> Exercise requirements
Look through the records that follow. Copy every line containing the word "script".

****************

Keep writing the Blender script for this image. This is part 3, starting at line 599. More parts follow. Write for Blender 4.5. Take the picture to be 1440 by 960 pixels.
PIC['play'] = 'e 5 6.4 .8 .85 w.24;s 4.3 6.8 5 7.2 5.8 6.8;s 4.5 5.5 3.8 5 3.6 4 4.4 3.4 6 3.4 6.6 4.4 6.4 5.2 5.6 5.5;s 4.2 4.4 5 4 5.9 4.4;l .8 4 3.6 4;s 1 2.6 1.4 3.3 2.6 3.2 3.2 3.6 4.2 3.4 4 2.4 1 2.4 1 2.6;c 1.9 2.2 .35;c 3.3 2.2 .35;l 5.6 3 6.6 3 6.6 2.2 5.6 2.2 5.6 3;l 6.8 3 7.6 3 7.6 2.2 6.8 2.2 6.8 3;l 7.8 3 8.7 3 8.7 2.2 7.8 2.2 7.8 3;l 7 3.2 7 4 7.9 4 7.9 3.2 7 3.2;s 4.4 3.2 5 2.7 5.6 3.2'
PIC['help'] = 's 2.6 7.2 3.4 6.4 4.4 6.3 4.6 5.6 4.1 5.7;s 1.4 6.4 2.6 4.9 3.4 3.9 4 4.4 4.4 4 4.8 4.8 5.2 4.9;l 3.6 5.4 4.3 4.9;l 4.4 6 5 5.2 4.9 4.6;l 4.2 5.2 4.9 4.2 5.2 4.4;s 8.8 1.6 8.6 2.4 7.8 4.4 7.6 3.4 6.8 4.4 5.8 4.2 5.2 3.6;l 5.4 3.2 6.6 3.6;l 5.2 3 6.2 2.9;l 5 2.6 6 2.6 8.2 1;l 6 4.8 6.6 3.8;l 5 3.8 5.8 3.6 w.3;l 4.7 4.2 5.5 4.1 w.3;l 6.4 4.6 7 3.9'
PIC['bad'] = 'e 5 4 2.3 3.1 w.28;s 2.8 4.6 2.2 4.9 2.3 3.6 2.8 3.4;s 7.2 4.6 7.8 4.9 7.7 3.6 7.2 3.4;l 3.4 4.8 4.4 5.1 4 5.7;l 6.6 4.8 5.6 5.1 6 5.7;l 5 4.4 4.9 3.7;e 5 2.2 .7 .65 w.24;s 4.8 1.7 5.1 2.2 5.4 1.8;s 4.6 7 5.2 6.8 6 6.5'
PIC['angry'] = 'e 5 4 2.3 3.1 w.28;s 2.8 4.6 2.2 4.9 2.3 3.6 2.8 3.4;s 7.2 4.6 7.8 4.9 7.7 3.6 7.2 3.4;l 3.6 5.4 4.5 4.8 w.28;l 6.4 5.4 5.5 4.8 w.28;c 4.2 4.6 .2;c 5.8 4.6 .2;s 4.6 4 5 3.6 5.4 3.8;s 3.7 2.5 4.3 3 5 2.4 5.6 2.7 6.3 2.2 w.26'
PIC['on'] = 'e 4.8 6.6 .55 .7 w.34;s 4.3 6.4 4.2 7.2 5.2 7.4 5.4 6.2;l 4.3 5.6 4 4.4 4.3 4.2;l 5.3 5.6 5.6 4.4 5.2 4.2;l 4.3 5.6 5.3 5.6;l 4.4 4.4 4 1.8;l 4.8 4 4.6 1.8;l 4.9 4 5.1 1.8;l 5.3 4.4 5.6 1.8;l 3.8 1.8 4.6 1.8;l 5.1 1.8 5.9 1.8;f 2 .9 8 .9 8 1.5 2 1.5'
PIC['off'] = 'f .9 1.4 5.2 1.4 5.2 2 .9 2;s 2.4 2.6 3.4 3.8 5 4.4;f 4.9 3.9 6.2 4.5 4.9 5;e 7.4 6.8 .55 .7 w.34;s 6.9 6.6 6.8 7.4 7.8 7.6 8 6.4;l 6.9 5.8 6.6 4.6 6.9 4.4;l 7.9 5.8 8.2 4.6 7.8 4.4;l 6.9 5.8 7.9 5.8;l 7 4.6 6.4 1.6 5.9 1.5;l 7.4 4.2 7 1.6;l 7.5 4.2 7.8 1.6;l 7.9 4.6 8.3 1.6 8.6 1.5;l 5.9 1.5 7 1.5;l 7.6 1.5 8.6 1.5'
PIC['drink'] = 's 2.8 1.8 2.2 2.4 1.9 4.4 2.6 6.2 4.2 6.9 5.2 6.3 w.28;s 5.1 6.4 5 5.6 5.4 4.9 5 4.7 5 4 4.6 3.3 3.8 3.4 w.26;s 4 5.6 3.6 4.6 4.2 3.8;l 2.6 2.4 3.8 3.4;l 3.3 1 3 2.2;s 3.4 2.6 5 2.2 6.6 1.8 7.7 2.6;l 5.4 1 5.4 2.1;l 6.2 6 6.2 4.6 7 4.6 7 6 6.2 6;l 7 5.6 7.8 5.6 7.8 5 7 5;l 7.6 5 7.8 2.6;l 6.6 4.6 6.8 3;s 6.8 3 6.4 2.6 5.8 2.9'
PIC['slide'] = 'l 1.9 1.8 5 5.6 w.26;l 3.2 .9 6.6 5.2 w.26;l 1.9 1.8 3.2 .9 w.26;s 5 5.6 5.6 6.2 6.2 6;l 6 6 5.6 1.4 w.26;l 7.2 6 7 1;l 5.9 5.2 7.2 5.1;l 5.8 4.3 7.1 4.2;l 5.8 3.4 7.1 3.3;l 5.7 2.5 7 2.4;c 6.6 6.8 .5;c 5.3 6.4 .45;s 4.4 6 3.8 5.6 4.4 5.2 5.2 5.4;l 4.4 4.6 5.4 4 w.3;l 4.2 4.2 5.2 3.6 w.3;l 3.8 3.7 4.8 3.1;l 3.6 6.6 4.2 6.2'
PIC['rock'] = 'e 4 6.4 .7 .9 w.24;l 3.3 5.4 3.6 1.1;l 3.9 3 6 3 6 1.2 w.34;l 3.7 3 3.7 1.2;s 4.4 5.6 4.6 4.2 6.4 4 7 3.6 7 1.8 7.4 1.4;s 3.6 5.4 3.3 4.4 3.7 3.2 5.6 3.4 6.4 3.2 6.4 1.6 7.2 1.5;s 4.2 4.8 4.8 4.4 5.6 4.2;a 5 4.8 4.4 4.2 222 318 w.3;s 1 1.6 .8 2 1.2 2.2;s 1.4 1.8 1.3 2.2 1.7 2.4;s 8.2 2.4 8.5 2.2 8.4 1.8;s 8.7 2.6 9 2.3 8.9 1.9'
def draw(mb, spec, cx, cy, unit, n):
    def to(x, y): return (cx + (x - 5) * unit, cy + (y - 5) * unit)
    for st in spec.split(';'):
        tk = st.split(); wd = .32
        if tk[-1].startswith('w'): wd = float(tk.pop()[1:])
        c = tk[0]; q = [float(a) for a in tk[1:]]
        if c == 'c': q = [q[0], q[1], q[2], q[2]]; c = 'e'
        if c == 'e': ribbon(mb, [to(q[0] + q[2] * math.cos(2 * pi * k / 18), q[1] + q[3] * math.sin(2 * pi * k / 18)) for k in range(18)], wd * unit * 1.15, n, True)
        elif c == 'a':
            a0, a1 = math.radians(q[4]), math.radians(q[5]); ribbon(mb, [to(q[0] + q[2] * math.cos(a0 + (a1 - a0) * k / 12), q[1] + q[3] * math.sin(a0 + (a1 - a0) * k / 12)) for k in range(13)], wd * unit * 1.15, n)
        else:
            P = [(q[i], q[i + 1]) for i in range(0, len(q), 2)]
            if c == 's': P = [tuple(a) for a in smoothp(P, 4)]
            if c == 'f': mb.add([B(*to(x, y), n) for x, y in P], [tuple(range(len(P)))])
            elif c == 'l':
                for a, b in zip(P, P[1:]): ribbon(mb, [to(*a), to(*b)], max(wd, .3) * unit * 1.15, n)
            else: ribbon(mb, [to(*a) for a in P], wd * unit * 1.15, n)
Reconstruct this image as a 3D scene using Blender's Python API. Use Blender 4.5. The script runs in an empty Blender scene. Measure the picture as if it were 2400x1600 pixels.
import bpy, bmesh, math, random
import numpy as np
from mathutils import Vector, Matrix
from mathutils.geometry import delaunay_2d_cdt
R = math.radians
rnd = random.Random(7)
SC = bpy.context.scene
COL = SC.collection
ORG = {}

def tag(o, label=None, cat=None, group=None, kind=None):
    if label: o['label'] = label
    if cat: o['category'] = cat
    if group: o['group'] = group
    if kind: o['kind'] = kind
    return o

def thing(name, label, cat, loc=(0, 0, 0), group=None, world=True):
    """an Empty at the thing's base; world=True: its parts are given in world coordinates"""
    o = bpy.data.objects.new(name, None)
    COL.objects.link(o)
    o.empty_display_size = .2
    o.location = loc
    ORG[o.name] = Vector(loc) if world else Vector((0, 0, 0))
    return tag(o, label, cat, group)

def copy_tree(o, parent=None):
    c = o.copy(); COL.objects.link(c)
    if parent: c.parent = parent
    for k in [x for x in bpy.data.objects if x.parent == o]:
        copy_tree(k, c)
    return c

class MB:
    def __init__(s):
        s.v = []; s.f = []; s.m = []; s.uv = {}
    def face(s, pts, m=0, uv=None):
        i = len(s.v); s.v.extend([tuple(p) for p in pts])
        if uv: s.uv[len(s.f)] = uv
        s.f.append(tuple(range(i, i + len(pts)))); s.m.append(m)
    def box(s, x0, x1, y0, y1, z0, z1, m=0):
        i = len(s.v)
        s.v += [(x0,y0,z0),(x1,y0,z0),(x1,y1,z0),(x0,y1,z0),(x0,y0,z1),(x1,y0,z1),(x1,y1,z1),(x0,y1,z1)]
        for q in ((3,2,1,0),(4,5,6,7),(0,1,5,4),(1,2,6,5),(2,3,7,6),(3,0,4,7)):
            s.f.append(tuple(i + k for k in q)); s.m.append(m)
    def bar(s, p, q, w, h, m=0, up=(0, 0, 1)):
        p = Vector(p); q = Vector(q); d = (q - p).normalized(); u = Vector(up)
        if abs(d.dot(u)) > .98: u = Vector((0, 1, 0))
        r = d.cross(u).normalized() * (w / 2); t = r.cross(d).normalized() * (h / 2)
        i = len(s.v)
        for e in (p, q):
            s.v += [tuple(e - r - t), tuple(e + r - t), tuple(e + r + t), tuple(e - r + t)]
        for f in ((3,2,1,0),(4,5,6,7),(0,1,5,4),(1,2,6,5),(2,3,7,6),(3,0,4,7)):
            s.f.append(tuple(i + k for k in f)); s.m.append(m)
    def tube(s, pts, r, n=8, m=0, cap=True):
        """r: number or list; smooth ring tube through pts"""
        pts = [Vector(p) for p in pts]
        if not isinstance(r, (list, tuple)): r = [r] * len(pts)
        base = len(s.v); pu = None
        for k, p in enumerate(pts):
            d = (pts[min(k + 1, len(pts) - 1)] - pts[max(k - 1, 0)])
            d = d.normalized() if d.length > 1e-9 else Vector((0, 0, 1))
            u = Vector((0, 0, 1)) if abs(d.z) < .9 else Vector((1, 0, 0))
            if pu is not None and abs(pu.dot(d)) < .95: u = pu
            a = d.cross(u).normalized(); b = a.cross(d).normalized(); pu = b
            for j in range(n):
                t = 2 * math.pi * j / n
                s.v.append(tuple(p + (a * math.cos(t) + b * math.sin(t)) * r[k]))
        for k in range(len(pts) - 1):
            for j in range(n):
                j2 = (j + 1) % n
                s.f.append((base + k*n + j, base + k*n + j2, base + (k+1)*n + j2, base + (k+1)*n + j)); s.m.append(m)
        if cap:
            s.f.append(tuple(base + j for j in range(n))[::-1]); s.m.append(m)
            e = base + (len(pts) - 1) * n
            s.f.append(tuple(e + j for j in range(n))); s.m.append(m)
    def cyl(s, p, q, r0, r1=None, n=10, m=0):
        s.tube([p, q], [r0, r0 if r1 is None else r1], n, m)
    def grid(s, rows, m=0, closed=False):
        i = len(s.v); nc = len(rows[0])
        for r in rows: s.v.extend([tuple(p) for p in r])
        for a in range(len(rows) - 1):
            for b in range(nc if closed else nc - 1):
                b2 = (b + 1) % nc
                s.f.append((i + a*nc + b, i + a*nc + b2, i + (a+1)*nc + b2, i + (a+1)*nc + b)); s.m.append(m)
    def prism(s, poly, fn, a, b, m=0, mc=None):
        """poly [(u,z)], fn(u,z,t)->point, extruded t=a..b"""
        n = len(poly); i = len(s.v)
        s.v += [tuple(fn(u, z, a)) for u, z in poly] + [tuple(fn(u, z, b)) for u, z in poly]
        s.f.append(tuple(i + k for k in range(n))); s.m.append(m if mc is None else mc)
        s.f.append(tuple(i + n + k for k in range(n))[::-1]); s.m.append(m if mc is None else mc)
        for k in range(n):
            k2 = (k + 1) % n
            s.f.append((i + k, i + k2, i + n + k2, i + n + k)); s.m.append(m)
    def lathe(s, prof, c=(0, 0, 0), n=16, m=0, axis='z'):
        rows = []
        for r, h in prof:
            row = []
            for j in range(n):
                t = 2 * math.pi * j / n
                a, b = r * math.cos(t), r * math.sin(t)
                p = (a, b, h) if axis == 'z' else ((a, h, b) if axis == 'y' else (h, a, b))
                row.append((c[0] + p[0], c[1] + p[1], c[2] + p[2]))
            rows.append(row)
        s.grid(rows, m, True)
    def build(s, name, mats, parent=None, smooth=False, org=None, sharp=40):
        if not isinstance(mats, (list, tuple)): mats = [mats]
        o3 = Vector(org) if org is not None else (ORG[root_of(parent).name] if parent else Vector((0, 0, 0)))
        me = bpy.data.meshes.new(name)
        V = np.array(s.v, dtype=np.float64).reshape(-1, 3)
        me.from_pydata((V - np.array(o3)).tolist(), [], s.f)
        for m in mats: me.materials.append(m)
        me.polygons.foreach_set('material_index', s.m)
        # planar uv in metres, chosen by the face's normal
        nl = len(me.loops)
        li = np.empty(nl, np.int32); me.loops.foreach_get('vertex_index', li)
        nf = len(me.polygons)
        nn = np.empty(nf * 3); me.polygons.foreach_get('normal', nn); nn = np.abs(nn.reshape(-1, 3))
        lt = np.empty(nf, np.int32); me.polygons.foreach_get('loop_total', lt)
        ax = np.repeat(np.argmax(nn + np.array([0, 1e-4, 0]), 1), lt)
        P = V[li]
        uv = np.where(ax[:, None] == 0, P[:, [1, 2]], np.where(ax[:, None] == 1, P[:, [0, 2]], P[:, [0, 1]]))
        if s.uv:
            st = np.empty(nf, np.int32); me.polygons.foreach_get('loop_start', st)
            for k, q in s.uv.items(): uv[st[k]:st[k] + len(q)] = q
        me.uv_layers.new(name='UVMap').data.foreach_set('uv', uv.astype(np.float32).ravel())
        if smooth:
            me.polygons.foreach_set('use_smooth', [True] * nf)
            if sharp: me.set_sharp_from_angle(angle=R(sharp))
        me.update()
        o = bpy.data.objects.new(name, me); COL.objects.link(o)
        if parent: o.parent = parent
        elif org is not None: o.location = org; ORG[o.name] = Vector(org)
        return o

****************

> Task answer
Keep writing the Blender script for this image. This is part 3, starting at line 599. More parts follow. Write for Blender 4.5. Take the picture to be 1440 by 960 pixels.
Reconstruct this image as a 3D scene using Blender's Python API. Use Blender 4.5. The script runs in an empty Blender scene. Measure the picture as if it were 2400x1600 pixels.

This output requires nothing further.